On ne peut pas dire qu'un tel film comme Mommy, de Xavier Dolan, laisse de marbre. Ce qu'on peut dire cependant, c'est que j'en suis ressortie dubitative, perplexe, partagée, avec un flot de beauté dans la tête. Mais une attente qui n'était pas celle dont j'espérais.
Une attente qui n'était pas celle de l'emballement immédiat, du coup de cœur évident.
Alors que dire ?
Que dire d'un tel film d'un génie de seulement 25 ans, rendu avec Mommy à son cinquième film, ayant commencé à l'âge de 19 ans, avec son tout premier film J'ai tué ma mère.
C'est qu'on en parle de Xavier Dolan. C'est qu'il apparaît au mois d'octobre sur toutes les couvertures, de Têtu aux Cahiers du cinéma, jusqu'au Figaro.
Que dire sur ce film si ce n'est son esthétique d'une grandiose beauté, celle que l'on connaît et qui figure dans tous les précédents film du jeune québécois. Cette esthétique aux couleurs pop, à l'ambiance pop, aux flous qui valsent et s’entre-valsent, d'une beauté chancelante.
Que dire sinon que le format du film, un carré rien de plus carré, dérange affreusement, réduit l'esthétique au néant, amincit la beauté au lieu de la sublimer en plein écran, comme le fait si bien le cinéma ?
Que dire d'autre sinon que le jeu des acteurs impressionne de bouts bouts, surtout le personnage de Steve qui crève l'écran, d'originalité, d'humour, de violence, d'émotions ? Que dire sinon que les personnages, les acteurs, dégagent une personnalité hors du commun, qui est presque de l'ordre de l'intime.
Que dire de Xavier Dolan et de son acharnement à filmer encore et toujours le vulgaire, le kitch, le pop, le ringard, la surface lisse et brillante des êtres, le monde coloré à paillette ornées d'or, où il n'y a que les apparences qui crèvent le monde. Et que dire sinon que cela fonctionne incroyablement bien ?
Que dire d'autre sinon que Xavier Dolan est monté d'un cran.

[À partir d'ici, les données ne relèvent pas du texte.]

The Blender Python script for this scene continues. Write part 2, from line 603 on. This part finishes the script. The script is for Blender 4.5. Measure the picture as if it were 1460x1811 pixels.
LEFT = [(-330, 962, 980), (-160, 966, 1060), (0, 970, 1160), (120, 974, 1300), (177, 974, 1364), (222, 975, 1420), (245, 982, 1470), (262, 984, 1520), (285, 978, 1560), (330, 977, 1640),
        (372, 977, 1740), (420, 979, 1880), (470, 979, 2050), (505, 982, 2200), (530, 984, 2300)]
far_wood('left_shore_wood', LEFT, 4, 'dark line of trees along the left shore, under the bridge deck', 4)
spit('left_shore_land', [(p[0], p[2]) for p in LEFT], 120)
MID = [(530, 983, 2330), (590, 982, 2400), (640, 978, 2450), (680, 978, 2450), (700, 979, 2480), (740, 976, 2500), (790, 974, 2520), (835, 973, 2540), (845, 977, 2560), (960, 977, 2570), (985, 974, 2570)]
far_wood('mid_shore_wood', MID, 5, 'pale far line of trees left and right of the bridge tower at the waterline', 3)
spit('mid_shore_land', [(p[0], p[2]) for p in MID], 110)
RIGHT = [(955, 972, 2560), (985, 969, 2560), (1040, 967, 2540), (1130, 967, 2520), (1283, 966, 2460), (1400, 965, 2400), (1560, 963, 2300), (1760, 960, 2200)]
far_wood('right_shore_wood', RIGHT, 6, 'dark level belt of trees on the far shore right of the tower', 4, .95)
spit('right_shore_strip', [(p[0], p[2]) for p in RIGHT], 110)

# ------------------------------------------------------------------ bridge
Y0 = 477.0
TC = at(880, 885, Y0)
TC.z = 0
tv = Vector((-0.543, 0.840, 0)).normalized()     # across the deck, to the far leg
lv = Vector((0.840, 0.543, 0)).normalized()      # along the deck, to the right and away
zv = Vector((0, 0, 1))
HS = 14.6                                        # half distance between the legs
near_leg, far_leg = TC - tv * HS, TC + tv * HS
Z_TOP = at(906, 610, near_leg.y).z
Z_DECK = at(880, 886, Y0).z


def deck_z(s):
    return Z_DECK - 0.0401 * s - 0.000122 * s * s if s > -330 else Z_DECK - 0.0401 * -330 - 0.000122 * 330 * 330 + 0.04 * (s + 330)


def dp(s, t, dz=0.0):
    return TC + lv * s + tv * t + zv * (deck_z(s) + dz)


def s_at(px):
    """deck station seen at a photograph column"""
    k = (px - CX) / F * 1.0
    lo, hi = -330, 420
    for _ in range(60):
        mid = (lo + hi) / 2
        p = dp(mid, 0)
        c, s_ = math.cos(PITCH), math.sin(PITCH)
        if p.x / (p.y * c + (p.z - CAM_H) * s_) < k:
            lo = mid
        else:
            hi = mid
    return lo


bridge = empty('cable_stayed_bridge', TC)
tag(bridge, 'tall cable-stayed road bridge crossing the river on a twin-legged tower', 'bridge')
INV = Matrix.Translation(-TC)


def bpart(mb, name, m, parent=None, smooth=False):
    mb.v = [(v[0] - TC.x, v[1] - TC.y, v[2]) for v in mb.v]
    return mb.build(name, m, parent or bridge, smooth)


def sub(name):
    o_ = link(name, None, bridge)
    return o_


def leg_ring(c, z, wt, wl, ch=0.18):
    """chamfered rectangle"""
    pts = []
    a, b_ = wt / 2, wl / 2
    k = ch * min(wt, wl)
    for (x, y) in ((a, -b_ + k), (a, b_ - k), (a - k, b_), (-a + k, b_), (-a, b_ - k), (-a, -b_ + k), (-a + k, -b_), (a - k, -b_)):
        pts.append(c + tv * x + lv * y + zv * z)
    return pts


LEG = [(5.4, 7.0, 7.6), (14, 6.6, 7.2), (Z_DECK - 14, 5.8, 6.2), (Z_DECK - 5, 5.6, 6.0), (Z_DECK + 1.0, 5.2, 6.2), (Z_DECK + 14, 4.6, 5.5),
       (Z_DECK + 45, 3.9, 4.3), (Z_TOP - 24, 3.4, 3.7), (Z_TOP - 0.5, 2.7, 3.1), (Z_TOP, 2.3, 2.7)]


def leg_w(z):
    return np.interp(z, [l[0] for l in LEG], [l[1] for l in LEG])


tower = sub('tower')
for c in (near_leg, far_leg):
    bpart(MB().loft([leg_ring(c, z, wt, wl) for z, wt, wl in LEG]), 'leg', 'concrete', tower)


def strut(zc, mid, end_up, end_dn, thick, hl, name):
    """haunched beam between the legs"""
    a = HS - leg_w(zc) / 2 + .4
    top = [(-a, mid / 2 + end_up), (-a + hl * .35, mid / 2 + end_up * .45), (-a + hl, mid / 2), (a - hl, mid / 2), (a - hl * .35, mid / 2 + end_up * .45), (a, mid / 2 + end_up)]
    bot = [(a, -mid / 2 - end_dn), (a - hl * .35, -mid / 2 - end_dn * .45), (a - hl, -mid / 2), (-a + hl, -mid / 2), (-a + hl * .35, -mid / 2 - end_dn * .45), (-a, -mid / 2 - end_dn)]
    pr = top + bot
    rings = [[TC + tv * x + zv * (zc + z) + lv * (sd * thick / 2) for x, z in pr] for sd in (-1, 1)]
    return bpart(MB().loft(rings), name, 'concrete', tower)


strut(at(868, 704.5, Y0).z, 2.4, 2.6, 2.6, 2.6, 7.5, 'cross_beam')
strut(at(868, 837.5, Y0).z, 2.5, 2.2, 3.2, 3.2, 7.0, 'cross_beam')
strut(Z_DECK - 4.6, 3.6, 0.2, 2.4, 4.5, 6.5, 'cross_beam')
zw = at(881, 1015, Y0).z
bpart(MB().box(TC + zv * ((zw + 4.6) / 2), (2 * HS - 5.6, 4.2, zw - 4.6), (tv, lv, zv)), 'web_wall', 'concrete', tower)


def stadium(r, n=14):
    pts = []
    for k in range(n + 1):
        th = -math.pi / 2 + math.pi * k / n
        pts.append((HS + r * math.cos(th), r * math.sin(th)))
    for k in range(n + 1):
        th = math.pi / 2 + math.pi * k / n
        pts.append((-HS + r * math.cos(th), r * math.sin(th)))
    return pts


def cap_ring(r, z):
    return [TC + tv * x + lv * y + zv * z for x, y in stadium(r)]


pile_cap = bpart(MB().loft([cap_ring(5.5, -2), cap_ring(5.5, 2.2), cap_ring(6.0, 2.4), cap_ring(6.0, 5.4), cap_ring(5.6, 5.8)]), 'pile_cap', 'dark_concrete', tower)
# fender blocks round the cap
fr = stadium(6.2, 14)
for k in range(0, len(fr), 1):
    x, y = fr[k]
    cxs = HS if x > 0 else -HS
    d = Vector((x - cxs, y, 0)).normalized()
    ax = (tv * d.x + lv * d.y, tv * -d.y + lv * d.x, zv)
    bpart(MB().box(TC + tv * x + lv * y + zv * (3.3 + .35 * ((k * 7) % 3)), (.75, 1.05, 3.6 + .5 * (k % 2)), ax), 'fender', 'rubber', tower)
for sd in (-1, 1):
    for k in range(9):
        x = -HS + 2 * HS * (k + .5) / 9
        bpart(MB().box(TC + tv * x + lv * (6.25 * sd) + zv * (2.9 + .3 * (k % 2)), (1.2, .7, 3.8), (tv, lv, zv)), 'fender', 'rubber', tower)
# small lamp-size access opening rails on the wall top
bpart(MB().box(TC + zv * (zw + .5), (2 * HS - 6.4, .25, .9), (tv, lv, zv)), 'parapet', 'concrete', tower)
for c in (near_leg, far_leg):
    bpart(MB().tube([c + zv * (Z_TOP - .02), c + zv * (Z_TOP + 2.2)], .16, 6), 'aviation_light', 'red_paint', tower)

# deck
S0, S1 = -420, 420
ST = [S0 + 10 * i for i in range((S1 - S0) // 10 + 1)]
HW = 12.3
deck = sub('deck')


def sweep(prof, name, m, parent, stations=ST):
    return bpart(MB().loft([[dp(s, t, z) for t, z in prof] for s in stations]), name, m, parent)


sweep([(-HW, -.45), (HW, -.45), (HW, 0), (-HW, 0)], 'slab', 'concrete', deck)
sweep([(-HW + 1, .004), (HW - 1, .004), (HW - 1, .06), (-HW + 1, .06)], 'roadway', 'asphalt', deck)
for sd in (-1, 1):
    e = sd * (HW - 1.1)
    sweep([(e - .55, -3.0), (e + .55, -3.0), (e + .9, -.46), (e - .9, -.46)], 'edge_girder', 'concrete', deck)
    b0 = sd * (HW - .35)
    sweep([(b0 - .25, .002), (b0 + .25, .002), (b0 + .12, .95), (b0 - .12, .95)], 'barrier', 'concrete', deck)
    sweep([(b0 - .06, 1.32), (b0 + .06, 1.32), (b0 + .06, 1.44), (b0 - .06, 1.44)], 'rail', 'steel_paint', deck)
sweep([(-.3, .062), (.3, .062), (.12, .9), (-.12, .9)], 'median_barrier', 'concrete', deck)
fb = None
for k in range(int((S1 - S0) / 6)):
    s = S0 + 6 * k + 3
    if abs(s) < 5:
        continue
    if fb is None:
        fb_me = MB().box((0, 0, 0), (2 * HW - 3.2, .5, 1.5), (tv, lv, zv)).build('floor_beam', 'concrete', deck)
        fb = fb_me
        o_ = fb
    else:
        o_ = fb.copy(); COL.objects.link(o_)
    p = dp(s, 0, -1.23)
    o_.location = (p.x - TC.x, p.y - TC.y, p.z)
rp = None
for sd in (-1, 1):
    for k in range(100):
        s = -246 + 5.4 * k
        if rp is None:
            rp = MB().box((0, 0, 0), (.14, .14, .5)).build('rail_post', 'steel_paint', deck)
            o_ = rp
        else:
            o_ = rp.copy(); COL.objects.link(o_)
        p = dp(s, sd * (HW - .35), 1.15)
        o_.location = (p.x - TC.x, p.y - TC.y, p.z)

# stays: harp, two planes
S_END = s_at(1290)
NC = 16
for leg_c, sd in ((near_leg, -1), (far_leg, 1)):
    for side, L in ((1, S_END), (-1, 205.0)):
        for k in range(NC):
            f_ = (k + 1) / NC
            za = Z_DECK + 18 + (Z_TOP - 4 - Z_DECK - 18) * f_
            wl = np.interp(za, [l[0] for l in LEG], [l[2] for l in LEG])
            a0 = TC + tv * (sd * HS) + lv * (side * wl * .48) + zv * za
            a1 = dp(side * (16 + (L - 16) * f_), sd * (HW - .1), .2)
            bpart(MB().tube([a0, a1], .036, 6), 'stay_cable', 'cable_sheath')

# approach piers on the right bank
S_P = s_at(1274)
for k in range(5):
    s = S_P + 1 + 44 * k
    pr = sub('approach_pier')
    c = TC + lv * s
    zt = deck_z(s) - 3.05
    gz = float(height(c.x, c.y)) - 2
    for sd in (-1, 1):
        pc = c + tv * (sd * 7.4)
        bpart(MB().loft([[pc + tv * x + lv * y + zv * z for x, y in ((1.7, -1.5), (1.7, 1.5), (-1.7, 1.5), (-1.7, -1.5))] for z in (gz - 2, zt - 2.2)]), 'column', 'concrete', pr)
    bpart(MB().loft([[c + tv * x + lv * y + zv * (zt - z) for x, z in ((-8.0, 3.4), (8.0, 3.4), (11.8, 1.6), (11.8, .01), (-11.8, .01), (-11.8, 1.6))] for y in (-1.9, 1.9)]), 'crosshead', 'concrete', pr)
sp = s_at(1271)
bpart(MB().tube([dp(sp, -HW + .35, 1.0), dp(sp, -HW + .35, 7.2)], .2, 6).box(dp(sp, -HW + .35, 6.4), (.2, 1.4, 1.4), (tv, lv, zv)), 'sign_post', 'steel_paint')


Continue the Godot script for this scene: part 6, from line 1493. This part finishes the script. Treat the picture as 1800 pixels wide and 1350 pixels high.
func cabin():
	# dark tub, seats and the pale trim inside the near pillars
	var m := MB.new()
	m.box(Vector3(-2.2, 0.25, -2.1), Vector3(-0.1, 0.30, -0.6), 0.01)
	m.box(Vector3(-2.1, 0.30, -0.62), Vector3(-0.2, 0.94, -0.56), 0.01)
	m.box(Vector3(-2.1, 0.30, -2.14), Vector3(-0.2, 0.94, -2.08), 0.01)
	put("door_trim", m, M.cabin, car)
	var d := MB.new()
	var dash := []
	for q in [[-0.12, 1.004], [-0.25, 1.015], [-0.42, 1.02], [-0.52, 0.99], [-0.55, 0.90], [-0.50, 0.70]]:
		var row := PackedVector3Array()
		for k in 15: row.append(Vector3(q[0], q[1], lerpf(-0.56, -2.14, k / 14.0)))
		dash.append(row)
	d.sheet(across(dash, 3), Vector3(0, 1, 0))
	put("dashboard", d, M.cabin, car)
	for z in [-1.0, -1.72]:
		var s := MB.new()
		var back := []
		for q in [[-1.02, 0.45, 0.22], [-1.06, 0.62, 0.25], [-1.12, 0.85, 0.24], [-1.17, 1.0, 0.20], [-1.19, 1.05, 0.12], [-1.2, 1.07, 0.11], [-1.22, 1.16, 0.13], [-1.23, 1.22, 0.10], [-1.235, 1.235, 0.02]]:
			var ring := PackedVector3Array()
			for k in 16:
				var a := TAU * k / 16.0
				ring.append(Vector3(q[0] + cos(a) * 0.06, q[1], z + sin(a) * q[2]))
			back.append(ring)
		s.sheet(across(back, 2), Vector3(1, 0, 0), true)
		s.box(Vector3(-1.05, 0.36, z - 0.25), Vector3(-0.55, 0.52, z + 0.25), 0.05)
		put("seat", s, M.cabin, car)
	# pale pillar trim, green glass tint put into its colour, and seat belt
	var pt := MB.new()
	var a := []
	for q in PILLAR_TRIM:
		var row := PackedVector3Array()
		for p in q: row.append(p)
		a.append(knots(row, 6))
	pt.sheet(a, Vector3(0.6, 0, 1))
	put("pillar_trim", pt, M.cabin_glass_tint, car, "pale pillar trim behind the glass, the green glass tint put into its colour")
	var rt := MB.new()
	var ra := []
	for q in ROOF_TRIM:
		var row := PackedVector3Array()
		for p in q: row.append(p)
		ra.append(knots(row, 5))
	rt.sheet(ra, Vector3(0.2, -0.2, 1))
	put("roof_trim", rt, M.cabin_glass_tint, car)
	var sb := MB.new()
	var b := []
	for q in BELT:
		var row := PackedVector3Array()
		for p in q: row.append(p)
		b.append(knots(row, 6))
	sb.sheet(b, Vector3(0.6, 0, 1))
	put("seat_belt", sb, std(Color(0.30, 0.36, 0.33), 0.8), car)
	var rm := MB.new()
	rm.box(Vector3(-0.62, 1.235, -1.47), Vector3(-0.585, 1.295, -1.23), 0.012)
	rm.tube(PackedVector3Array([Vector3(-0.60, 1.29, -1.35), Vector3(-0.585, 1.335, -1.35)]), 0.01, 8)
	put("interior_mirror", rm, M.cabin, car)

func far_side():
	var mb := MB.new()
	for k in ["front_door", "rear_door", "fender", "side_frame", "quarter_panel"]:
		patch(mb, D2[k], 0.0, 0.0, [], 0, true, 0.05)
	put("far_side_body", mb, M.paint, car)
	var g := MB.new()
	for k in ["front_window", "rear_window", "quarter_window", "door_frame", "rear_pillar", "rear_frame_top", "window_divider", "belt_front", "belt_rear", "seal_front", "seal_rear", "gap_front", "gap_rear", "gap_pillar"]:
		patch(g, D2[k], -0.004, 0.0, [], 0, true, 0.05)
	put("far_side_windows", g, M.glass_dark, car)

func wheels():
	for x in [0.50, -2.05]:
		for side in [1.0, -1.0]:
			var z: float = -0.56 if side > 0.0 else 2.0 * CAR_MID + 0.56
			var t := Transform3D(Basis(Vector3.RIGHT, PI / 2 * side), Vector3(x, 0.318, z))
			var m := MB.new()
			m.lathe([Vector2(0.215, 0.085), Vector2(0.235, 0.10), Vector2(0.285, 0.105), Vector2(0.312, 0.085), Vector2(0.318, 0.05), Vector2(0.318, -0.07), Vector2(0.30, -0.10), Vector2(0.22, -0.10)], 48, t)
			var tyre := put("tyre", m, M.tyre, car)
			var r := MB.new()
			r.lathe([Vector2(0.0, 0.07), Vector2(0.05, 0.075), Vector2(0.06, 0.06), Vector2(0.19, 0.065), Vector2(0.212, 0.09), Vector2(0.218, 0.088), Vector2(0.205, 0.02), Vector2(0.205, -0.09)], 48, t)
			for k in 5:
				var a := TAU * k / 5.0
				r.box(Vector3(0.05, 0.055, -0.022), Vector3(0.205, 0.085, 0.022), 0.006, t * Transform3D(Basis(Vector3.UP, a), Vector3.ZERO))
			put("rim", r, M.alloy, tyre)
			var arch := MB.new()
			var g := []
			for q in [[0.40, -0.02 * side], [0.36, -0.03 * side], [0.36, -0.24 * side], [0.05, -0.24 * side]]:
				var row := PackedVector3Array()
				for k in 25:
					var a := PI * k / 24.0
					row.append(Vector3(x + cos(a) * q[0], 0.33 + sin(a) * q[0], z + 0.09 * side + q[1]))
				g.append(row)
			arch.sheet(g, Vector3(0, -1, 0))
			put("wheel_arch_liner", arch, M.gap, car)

Qu'il a su concorder le pop à la noirceur des sentiments, le lisse au noir, la couleur à la gravité des êtres : l'alchimie de Tom à la ferme avec Laurence Anyway. Et ça fonctionne comme une parfaite partition.
Que dire sinon que l'esthétique, à force d'être intensément belle, devient à de rares fois trop lisse, trop parfaite.
Que dire sinon que Xavier Dolan s'échine à enlaidir parfois trop les visages, les filmant en train de faire des grimaces, en gros plans.
Que dire sinon que les choix musicaux et les images ne trouvent parfois pas leur comptent à être ensemble. Que la vitesse est parfois trop présente, que la lenteur n'a pas assez sa place, que les plans s’enchaînent parfois sans faire de pause.
Que la gravité, l'intelligence, la névrose du récit brille de plein fouet.
Qu'il manque ces plans beaux et simples, qu'il y avait dans J'ai tué ma mère et Les amours imaginaires, intensément courts qui changent au même rythme que la musique, comme si l'on appuyait sur le bouton de l'appareil photo.
Qu'il manque de ses très beaux plans aux ralentis qui filment les nuques, les personnages de dos qui marchent comme dans Elephant de Gus Van Sant.
Que dire sinon que Xavier Dolan, encore et toujours, est obnubilé par l'image de la mère, et ici prend une proportion presque malsaine.
Que dire sinon que les choix de la musique ne sont pas aussi bien que dans les précédant films ?
Que l'émotion est parfois perdue dans le flot d'une musique ringarde ?
Que je ne trouve pas étonnant que ce film est reçu le prix du jury à Cannes, si on le compare à l'entière filmographie du réalisateur, même si je préfère intensément Laurence Anyway à Mommy.
Même si J'ai tué ma mère et Les amours imaginaires m'ont immédiatement séduits dans leur entièreté.
Même si Mommy est le premier des films de Xavier Dolan a m'avoir laissée dubitative, si l'on ne parle pas de Tom à la ferme qui m'a profondément déçue.
Que dire sinon qu'il faut absolument découvrir cet incroyable réalisateur, qu'il faut d'abord vous jeter sur Laurence Anyway, Les amours imaginaires et J'ai tué ma mère avant d'aller voir Mommy. Qu'il ne faut jamais voir Tom à la ferme, si ce n'ai que pour le rôle merveilleux de Xavier Dolan et sa perruque blonde. Que ce mec est un génie.